• [TASK DESCRIPTION]: Skip all pictures, then print the remaining material exactly.

----------

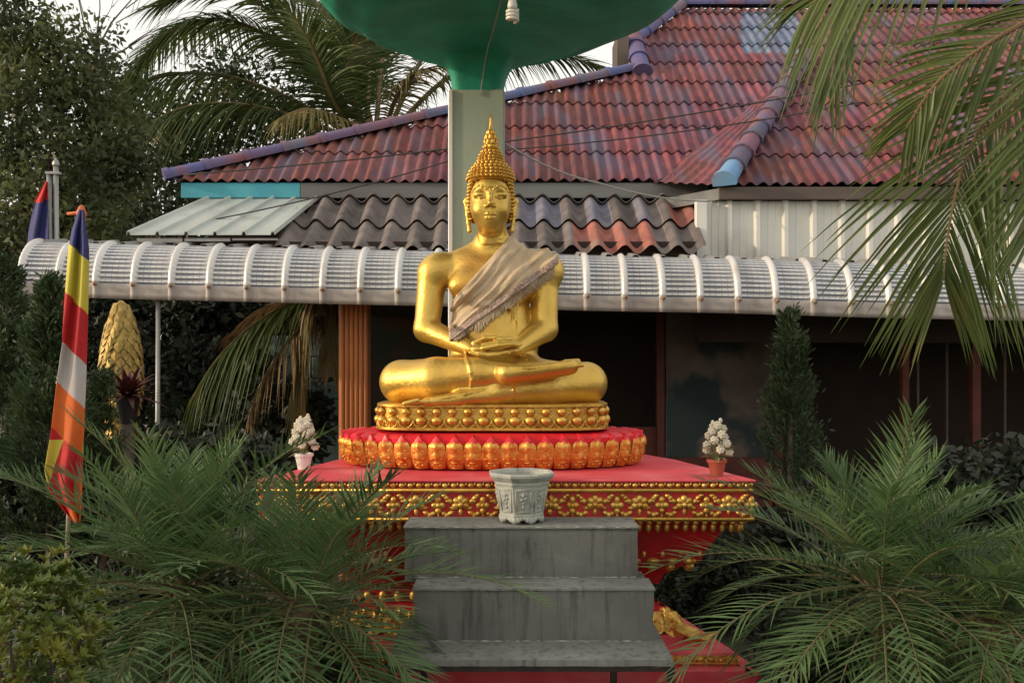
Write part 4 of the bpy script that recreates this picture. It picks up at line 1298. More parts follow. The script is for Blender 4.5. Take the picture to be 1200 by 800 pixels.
# ================================================================= vegetation
def spline(ctrl, n):
    C_ = [Vector(c) for c in ctrl]; C_ = [2*C_[0]-C_[1]] + C_ + [2*C_[-1]-C_[-2]]; out = []
    m = len(C_) - 3
    for i in range(n):
        t = i/(n-1)*m; k = min(int(t), m-1); t -= k
        p0, p1, p2, p3 = C_[k:k+4]
        out.append(.5*((2*p1) + (p2-p0)*t + (2*p0-5*p1+4*p2-p3)*t*t + (3*p1-p0-3*p2+p3)*t**3))
    return out
def frond_mesh(b, path, n, L, w, ang0, ang1, droop, lift=.25, r0=.02, jit=.12, start=.12, sides=(-1,1), upv=(0,0,1), taper=True, segs=4, wprof=(.55,1,.8,.45,.04), ragged=0.0):
    """leaf of a palm: stem along path, leaflets in two ranks. b: MB with material 0 leaf, 1 stem"""
    S = spline(path, 26)
    b.cur = 1
    b.tube(S, [r0*(1-.85*i/25) for i in range(26)], 5)
    b.cur = 0
    upv = Vector(upv)
    for i in range(n):
        t = start + (1-start)*i/(n-1)
        f = t*25; k = min(int(f), 24); p = S[k].lerp(S[k+1], f-k)
        tan = (S[k+1]-S[k]).normalized()
        side = tan.cross(upv)
        if side.length < .05: side = tan.cross(Vector((0,1,0)))
        side.normalize(); nrm = side.cross(tan).normalized()
        for s in sides:
            if ragged and random.random() < ragged: continue
            a = ang0 + (ang1-ang0)*t + random.uniform(-jit, jit)
            d = (tan*math.cos(a) + side*s*math.sin(a) + nrm*(lift + random.uniform(-jit, jit))).normalized()
            env = (min(1, .45 + 2.2*(t-start)) if taper else 1) * (1 - .62*max(0, t-.45)/.55)
            l = L*env*random.uniform(.88, 1.08)
            ww = w*random.uniform(.8,1.15)
            wd = d.cross(nrm).normalized()
            if random.random() < .5: wd = (wd + nrm*random.uniform(-.5,.5)).normalized()
            vs = []; dr = droop*random.uniform(.6,1.4)
            p_ = p + side*s*.004
            for q in range(segs+1):
                u = q/segs
                pos = p_ + d*(l*u) + Vector((0,0,-1))*(dr*l*u*u)
                hw = ww*wprof[min(len(wprof)-1, int(round(u*(len(wprof)-1))))]*.5
                vs.append(pos - wd*hw); vs.append(pos + nrm*(-hw*.35)); vs.append(pos + wd*hw)
            fs = []
            for q in range(segs):
                o = q*3; fs += [(o,o+1,o+4,o+3),(o+1,o+2,o+5,o+4)]
            b.add(vs, fs)
def frond_obj(name, parent, path, mats, **kw):
    b = MB(); frond_mesh(b, path, **kw)
    return b.build(name, None, parent, False, mats)

def date_palm(px, py, Y, label, nf, L, seed, maxel=84, minel=-42, azbias=None, trunk_r=.07):
    random.seed(seed)
    c = W(px, py, Y); lean = Vector((random.uniform(-.12,.12), random.uniform(-.25,-.05), 0))
    root = thing('pygmy_date_palm', (c.x, c.y, 0), label, 'palm', 'pygmy date palms in front of the altar')
    b = MB(); pts = []; rs = []
    for i in range(26):
        t = i/25; pts.append((c.x + .02*math.sin(t*3), c.y, (c.z+.02)*t)); rs.append(trunk_r*(1.15-.25*t + .10*(i % 2)))
    b.tube(pts, rs, 10); b.build('trunk', M['palm_trunk'], root)
    for i in range(nf):
        u = (i+.5)/nf
        az = i*2.39996 + random.uniform(-.2,.2)
        el = R(maxel + (minel-maxel)*u**.85 + random.uniform(-6,6))
        ln = L*random.uniform(.70,1.12)*(.72 + .35*min(1, u*2.2))
        d = Vector((math.cos(az)*math.cos(el), math.sin(az)*math.cos(el), math.sin(el)))
        h = Vector((math.cos(az), math.sin(az), 0))
        h = (h + lean).normalized(); path = []
        p = c + Vector((random.uniform(-.05,.05), random.uniform(-.05,.05), random.uniform(-.06,.03))); cur = el
        for q in range(8):
            path.append(p.copy())
            dd = h*math.cos(cur) + Vector((0,0,1))*math.sin(cur)
            p = p + dd*(ln/7); cur -= R(3.5 + 7*u)*(.5 + q*.22)
        frond_obj('frond', root, path, [M['phoenix'], M['phoenix_stem']], n=29, L=.29*L, w=.0115, ang0=1.05, ang1=.45, droop=.10+.14*random.random(), lift=.30, r0=.0065, jit=.15, start=.14)
    return root
date_palm(215, 690, 4.15, 'pygmy date palm with a big dense crown between croton bush and altar', 62, 1.12, 11)
date_palm(352, 705, 4.05, 'smaller pygmy date palm whose fronds reach over the concrete steps', 46, .98, 12, maxel=74)
date_palm(1035, 690, 4.2, 'pygmy date palm with a big dense crown below the porch cypress', 60, 1.0, 23)
date_palm(1165, 730, 3.95, 'smaller pygmy date palm below the window bars at the picture edge', 38, .82, 24, maxel=75)

def coco_palm(name, base, crown, label, group=None, r=.13):
    root = thing(name, base, label, 'palm', group)
    b = MB(); pts = []; rs = []
    a = Vector(base); c = Vector(crown)
    for i in range(40):
        t = i/39; pts.append(a.lerp(c, t) + Vector((.12*math.sin(t*math.pi), 0, 0))); rs.append(r*(1.35-.45*t)*(1.04 if i % 2 else .97))
    b.tube(pts, rs, 12); b.build('trunk', M['palm_trunk'], root, smooth=True)
    return root
def PP(*a): return [W(*q) for q in a]
random.seed(5)
cp = coco_palm('coconut_palm', (WX(440,14), 14.2, 0), W(438, 168, 14), 'tall coconut palm with arching fronds behind the hall roof', 'coconut palms')
CM = [M['coco'], M['coco_rachis']]
kw = dict(n=112, L=1.05, w=.036, ang0=1.2, ang1=.5, droop=.35, lift=.12, r0=.045, jit=.08)
kd = dict(kw, droop=.75, lift=-.05)
frond_obj('frond', cp, PP((422,168,14),(355,140,13.6),(280,122,13.2),(210,128,12.9),(155,165,12.7),(128,225,12.6)), CM, **dict(kd, L=1.15))
frond_obj('frond', cp, PP((420,168,14),(370,90,13.8),(310,40,13.5),(250,22,13.2),(195,40,13),(160,80,12.9)), CM, **dict(kw, L=1.1, droop=.55))
frond_obj('frond', cp, PP((425,168,14),(392,120,13.2),(372,70,12.8),(345,20,12.5),(300,-20,12.3)), CM, **dict(kw, L=1.15, droop=.5))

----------

• [WRITTEN ANSWER]:
Write part 4 of the bpy script that recreates this picture. It picks up at line 1298. More parts follow. The script is for Blender 4.5. Take the picture to be 1200 by 800 pixels.
# ================================================================= vegetation
def spline(ctrl, n):
    C_ = [Vector(c) for c in ctrl]; C_ = [2*C_[0]-C_[1]] + C_ + [2*C_[-1]-C_[-2]]; out = []
    m = len(C_) - 3
    for i in range(n):
        t = i/(n-1)*m; k = min(int(t), m-1); t -= k
        p0, p1, p2, p3 = C_[k:k+4]
        out.append(.5*((2*p1) + (p2-p0)*t + (2*p0-5*p1+4*p2-p3)*t*t + (3*p1-p0-3*p2+p3)*t**3))
    return out
def frond_mesh(b, path, n, L, w, ang0, ang1, droop, lift=.25, r0=.02, jit=.12, start=.12, sides=(-1,1), upv=(0,0,1), taper=True, segs=4, wprof=(.55,1,.8,.45,.04), ragged=0.0):
    """leaf of a palm: stem along path, leaflets in two ranks. b: MB with material 0 leaf, 1 stem"""
    S = spline(path, 26)
    b.cur = 1
    b.tube(S, [r0*(1-.85*i/25) for i in range(26)], 5)
    b.cur = 0
    upv = Vector(upv)
    for i in range(n):
        t = start + (1-start)*i/(n-1)
        f = t*25; k = min(int(f), 24); p = S[k].lerp(S[k+1], f-k)
        tan = (S[k+1]-S[k]).normalized()
        side = tan.cross(upv)
        if side.length < .05: side = tan.cross(Vector((0,1,0)))
        side.normalize(); nrm = side.cross(tan).normalized()
        for s in sides:
            if ragged and random.random() < ragged: continue
            a = ang0 + (ang1-ang0)*t + random.uniform(-jit, jit)
            d = (tan*math.cos(a) + side*s*math.sin(a) + nrm*(lift + random.uniform(-jit, jit))).normalized()
            env = (min(1, .45 + 2.2*(t-start)) if taper else 1) * (1 - .62*max(0, t-.45)/.55)
            l = L*env*random.uniform(.88, 1.08)
            ww = w*random.uniform(.8,1.15)
            wd = d.cross(nrm).normalized()
            if random.random() < .5: wd = (wd + nrm*random.uniform(-.5,.5)).normalized()
            vs = []; dr = droop*random.uniform(.6,1.4)
            p_ = p + side*s*.004
            for q in range(segs+1):
                u = q/segs
                pos = p_ + d*(l*u) + Vector((0,0,-1))*(dr*l*u*u)
                hw = ww*wprof[min(len(wprof)-1, int(round(u*(len(wprof)-1))))]*.5
                vs.append(pos - wd*hw); vs.append(pos + nrm*(-hw*.35)); vs.append(pos + wd*hw)
            fs = []
            for q in range(segs):
                o = q*3; fs += [(o,o+1,o+4,o+3),(o+1,o+2,o+5,o+4)]
            b.add(vs, fs)
def frond_obj(name, parent, path, mats, **kw):
    b = MB(); frond_mesh(b, path, **kw)
    return b.build(name, None, parent, False, mats)

def date_palm(px, py, Y, label, nf, L, seed, maxel=84, minel=-42, azbias=None, trunk_r=.07):
    random.seed(seed)
    c = W(px, py, Y); lean = Vector((random.uniform(-.12,.12), random.uniform(-.25,-.05), 0))
    root = thing('pygmy_date_palm', (c.x, c.y, 0), label, 'palm', 'pygmy date palms in front of the altar')
    b = MB(); pts = []; rs = []
    for i in range(26):
        t = i/25; pts.append((c.x + .02*math.sin(t*3), c.y, (c.z+.02)*t)); rs.append(trunk_r*(1.15-.25*t + .10*(i % 2)))
    b.tube(pts, rs, 10); b.build('trunk', M['palm_trunk'], root)
    for i in range(nf):
        u = (i+.5)/nf
        az = i*2.39996 + random.uniform(-.2,.2)
        el = R(maxel + (minel-maxel)*u**.85 + random.uniform(-6,6))
        ln = L*random.uniform(.70,1.12)*(.72 + .35*min(1, u*2.2))
        d = Vector((math.cos(az)*math.cos(el), math.sin(az)*math.cos(el), math.sin(el)))
        h = Vector((math.cos(az), math.sin(az), 0))
        h = (h + lean).normalized(); path = []
        p = c + Vector((random.uniform(-.05,.05), random.uniform(-.05,.05), random.uniform(-.06,.03))); cur = el
        for q in range(8):
            path.append(p.copy())
            dd = h*math.cos(cur) + Vector((0,0,1))*math.sin(cur)
            p = p + dd*(ln/7); cur -= R(3.5 + 7*u)*(.5 + q*.22)
        frond_obj('frond', root, path, [M['phoenix'], M['phoenix_stem']], n=29, L=.29*L, w=.0115, ang0=1.05, ang1=.45, droop=.10+.14*random.random(), lift=.30, r0=.0065, jit=.15, start=.14)
    return root
date_palm(215, 690, 4.15, 'pygmy date palm with a big dense crown between croton bush and altar', 62, 1.12, 11)
date_palm(352, 705, 4.05, 'smaller pygmy date palm whose fronds reach over the concrete steps', 46, .98, 12, maxel=74)
date_palm(1035, 690, 4.2, 'pygmy date palm with a big dense crown below the porch cypress', 60, 1.0, 23)
date_palm(1165, 730, 3.95, 'smaller pygmy date palm below the window bars at the picture edge', 38, .82, 24, maxel=75)

def coco_palm(name, base, crown, label, group=None, r=.13):
    root = thing(name, base, label, 'palm', group)
    b = MB(); pts = []; rs = []
    a = Vector(base); c = Vector(crown)
    for i in range(40):
        t = i/39; pts.append(a.lerp(c, t) + Vector((.12*math.sin(t*math.pi), 0, 0))); rs.append(r*(1.35-.45*t)*(1.04 if i % 2 else .97))
    b.tube(pts, rs, 12); b.build('trunk', M['palm_trunk'], root, smooth=True)
    return root
def PP(*a): return [W(*q) for q in a]
random.seed(5)
cp = coco_palm('coconut_palm', (WX(440,14), 14.2, 0), W(438, 168, 14), 'tall coconut palm with arching fronds behind the hall roof', 'coconut palms')
CM = [M['coco'], M['coco_rachis']]
kw = dict(n=112, L=1.05, w=.036, ang0=1.2, ang1=.5, droop=.35, lift=.12, r0=.045, jit=.08)
kd = dict(kw, droop=.75, lift=-.05)
frond_obj('frond', cp, PP((422,168,14),(355,140,13.6),(280,122,13.2),(210,128,12.9),(155,165,12.7),(128,225,12.6)), CM, **dict(kd, L=1.15))
frond_obj('frond', cp, PP((420,168,14),(370,90,13.8),(310,40,13.5),(250,22,13.2),(195,40,13),(160,80,12.9)), CM, **dict(kw, L=1.1, droop=.55))
frond_obj('frond', cp, PP((425,168,14),(392,120,13.2),(372,70,12.8),(345,20,12.5),(300,-20,12.3)), CM, **dict(kw, L=1.15, droop=.5))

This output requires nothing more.